## [Task to complete]
Going from the top of the data below, give again each line through the one containing "R = math.radians", both ends kept.

## [Source material]
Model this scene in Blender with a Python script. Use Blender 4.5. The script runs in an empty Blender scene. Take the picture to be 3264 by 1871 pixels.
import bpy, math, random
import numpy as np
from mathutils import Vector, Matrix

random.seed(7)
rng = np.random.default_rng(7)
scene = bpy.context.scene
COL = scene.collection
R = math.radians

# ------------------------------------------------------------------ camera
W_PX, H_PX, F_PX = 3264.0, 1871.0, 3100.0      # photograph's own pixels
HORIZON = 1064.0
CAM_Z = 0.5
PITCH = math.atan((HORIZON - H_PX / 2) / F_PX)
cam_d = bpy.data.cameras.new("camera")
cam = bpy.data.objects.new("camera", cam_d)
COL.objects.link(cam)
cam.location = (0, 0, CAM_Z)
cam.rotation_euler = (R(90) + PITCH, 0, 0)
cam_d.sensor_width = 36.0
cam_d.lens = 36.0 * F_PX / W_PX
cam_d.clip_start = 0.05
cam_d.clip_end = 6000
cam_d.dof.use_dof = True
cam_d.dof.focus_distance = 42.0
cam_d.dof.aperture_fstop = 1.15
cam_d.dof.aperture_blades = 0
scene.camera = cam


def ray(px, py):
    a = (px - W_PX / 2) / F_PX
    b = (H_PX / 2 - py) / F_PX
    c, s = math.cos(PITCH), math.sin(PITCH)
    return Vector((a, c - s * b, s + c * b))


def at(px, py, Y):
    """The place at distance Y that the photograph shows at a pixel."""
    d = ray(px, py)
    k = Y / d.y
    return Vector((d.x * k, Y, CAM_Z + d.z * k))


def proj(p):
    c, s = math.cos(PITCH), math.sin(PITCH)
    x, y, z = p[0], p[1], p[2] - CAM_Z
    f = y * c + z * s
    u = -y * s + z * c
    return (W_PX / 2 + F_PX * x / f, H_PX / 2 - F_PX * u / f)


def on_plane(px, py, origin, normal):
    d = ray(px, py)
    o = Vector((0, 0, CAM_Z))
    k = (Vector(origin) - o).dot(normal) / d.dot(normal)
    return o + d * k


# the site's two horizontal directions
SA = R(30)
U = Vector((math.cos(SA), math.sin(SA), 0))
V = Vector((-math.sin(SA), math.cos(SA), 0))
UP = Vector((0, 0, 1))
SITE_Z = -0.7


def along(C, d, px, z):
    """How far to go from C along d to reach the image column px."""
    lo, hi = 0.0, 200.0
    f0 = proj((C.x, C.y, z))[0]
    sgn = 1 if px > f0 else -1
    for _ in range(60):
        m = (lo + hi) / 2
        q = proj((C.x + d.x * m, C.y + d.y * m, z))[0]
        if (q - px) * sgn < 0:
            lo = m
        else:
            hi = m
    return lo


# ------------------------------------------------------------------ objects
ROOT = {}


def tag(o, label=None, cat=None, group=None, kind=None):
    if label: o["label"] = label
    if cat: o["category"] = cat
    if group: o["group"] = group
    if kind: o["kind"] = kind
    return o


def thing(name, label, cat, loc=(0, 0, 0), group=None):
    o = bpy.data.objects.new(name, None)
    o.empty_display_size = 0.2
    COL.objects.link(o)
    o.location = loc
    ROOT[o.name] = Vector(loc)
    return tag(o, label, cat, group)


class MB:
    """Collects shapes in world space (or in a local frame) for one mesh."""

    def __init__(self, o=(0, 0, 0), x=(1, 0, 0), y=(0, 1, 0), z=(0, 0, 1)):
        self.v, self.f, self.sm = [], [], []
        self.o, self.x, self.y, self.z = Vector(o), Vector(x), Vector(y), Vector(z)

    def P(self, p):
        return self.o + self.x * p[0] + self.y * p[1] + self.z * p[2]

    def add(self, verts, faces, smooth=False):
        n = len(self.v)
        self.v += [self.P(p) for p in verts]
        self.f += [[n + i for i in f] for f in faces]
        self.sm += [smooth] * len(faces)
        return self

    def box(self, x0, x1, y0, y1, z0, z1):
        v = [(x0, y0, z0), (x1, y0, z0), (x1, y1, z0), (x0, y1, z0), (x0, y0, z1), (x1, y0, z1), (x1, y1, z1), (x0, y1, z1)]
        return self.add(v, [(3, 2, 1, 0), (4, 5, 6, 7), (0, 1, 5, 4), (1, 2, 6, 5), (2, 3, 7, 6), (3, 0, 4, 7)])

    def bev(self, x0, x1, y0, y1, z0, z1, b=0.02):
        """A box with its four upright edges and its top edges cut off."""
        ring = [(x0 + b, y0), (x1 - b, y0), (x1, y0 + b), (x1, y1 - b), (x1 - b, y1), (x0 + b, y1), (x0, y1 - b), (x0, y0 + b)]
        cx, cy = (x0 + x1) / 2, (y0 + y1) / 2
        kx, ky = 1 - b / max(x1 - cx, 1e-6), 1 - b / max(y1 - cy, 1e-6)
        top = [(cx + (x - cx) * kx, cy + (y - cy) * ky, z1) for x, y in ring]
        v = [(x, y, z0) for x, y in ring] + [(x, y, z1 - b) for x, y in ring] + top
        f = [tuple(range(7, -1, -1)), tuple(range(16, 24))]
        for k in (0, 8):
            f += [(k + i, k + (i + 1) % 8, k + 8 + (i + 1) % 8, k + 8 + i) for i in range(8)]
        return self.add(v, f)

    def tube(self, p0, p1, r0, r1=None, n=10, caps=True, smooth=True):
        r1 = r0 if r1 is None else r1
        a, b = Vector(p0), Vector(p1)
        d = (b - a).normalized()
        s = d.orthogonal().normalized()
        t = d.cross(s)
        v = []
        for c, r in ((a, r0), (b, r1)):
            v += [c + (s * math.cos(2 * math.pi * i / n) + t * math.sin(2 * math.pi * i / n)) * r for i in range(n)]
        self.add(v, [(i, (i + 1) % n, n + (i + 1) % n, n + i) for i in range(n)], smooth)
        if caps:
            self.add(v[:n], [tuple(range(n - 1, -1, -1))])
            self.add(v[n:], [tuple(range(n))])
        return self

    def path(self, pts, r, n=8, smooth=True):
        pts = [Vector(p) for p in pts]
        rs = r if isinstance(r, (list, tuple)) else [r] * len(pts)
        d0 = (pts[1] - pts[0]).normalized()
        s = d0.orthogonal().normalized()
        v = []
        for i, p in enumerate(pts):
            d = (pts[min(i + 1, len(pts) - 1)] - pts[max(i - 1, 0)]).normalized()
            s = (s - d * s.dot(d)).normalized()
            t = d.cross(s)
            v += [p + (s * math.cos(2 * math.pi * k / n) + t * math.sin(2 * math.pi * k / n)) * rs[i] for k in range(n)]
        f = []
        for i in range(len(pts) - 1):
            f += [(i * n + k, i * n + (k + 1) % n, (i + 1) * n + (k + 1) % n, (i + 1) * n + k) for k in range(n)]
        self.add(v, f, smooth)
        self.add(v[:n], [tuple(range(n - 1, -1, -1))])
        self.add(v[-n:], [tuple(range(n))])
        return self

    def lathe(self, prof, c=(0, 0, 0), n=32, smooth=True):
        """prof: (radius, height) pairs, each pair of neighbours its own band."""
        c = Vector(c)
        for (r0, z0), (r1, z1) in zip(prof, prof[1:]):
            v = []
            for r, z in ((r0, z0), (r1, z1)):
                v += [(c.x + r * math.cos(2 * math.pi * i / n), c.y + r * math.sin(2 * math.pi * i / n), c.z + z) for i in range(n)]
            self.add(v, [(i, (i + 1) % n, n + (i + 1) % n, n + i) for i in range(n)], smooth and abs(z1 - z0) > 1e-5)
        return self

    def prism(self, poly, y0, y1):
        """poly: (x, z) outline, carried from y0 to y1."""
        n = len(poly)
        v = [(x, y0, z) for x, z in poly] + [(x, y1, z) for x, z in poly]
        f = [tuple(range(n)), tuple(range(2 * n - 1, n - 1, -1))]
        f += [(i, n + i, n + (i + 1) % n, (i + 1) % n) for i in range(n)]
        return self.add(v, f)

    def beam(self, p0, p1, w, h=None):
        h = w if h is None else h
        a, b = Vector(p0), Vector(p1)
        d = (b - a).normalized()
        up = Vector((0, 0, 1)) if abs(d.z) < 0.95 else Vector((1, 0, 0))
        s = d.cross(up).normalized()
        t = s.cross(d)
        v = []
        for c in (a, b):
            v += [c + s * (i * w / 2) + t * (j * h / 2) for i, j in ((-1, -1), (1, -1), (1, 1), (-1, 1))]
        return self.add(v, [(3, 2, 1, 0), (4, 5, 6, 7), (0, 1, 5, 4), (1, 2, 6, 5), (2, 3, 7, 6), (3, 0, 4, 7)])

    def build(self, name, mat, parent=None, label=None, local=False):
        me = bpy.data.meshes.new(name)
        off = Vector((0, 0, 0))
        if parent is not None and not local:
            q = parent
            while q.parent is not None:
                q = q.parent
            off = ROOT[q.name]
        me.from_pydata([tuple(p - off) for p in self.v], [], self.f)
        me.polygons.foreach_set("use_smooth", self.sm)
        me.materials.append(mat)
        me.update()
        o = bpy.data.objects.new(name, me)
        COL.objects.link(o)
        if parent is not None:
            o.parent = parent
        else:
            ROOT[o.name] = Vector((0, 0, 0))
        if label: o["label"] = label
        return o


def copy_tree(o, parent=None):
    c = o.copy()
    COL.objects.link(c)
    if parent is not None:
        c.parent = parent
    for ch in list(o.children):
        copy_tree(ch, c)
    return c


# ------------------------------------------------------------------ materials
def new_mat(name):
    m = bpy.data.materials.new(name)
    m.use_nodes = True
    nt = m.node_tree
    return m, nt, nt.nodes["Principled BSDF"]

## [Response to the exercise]
Model this scene in Blender with a Python script. Use Blender 4.5. The script runs in an empty Blender scene. Take the picture to be 3264 by 1871 pixels.
import bpy, math, random
import numpy as np
from mathutils import Vector, Matrix

random.seed(7)
rng = np.random.default_rng(7)
scene = bpy.context.scene
COL = scene.collection
R = math.radians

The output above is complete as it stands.